William Wolcott Ellsworth (November 10, 1791 – January 15, 1868) was a Yale-educated attorney who served as the 30th governor of Connecticut, a three-term United States Congressman, a justice of the State Supreme Court.
On September 14, 1813, he was married to Emily S. Webster, eldest daughter of Rebecca Greenleaf and Noah Webster Jr., publisher of dictionaries. Noah Webster named Ellsworth as one of the executors of his will of 1843.[4]
Career
Ellsworth was appointed professor of law at Trinity College in 1827, which position he held until his death. His law partner starting in 1817 was his brother-in-law Chief Justice of the Connecticut Supreme CourtThomas Scott Williams, who was elected to the U.S. Congress that year and sought a younger partner to manage his practice in his absence. (Judge Williams was married to Ellsworth's sister.)[5] Aged 26, Ellsworth took up the reins of Congressman Williams' law practice, the largest in the state.

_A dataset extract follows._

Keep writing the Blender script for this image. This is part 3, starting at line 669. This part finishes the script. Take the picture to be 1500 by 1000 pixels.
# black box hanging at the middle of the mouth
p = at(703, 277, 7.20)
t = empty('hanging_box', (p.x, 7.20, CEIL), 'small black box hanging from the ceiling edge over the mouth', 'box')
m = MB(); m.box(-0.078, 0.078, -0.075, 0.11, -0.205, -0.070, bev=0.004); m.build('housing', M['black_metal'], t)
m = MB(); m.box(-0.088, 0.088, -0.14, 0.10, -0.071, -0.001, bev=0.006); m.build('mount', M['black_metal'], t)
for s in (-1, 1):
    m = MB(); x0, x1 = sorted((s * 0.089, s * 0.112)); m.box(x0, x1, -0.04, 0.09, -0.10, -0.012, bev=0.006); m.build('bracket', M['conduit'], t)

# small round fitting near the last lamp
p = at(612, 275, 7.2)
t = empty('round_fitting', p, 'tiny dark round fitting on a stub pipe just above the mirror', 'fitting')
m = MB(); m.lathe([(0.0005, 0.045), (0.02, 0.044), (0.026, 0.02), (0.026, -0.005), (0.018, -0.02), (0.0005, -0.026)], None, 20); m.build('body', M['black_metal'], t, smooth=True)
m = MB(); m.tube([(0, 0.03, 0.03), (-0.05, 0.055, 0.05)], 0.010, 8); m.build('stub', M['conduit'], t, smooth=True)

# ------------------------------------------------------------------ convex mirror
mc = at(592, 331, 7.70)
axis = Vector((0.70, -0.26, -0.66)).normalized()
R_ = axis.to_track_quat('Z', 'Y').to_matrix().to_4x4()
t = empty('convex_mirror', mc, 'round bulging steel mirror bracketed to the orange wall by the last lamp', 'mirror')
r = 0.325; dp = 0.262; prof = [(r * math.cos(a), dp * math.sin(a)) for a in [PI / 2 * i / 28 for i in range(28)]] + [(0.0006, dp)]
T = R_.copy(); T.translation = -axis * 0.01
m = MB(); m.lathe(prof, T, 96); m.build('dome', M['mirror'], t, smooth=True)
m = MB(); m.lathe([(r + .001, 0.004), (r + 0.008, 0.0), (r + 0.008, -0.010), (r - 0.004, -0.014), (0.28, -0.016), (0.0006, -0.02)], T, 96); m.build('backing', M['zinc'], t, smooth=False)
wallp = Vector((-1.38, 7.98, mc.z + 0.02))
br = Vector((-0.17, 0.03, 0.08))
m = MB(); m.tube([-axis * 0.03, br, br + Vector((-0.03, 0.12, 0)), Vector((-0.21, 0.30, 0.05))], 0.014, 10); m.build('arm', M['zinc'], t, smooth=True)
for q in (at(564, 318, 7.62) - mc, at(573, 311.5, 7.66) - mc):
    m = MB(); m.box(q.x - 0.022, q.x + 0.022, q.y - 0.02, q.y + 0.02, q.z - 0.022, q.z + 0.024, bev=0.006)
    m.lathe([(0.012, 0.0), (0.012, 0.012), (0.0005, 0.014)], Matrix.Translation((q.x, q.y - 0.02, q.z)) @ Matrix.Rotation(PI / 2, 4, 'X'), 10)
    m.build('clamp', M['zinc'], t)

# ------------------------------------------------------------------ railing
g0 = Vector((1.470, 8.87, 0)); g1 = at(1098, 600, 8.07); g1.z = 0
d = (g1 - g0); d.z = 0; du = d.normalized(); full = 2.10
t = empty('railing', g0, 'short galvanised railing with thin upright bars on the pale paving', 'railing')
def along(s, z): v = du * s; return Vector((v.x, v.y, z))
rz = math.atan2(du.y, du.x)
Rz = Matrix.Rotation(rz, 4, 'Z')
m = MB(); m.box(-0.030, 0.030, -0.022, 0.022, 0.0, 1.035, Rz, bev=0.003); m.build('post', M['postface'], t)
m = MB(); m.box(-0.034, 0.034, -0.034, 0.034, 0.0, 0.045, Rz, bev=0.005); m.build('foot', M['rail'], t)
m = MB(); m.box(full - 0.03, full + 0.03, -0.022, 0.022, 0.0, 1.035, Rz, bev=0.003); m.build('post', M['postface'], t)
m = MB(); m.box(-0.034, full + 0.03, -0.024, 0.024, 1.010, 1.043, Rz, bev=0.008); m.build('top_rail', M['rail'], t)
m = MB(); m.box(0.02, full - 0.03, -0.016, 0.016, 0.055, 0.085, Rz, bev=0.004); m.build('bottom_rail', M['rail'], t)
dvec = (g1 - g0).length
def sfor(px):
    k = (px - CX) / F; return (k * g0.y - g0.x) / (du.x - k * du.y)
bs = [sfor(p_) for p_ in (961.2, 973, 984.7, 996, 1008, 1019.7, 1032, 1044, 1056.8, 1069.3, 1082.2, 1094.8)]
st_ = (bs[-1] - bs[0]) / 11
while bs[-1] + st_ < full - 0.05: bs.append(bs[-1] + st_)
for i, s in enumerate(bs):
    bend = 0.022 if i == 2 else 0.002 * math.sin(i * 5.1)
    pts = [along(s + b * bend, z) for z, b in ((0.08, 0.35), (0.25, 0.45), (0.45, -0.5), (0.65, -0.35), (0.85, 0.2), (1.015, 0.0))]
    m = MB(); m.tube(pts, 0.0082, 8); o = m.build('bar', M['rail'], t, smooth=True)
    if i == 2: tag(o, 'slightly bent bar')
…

Ellsworth was elected governor of Connecticut 1838–1842. During his tenure, a progressive method for voter registration was constituted and a school commission was founded.[7]
In 1847, Elsworth became judge of the Connecticut Supreme Court and served from 1847 to 1861, when, by the constitutional provision relative to age, he retired. He twice declined to accept the nomination to the United States Senate, and retired from public life.
Death
Ellsworth died in Hartford on January 15, 1868. The former Congressman and Governor is interred at the Old North Cemetery in Hartford.[8]
The lawyer and orator Rufus Choate said of Ellsworth before the Massachusetts General Assembly: "If the land of Shermans, Griswolds, Daggets and Williams, rich as she is in learning and virtue, has a sounder lawyer, a more upright magistrate, or an honester man in her public service, I know not his name."
^The inaugural message sent on the new Morse telegraph was dictated by Anna G. Ellsworth, daughter of Ellsworth's twin Henry Leavitt Ellsworth, whose wife suggested the text: "What hath God wrought."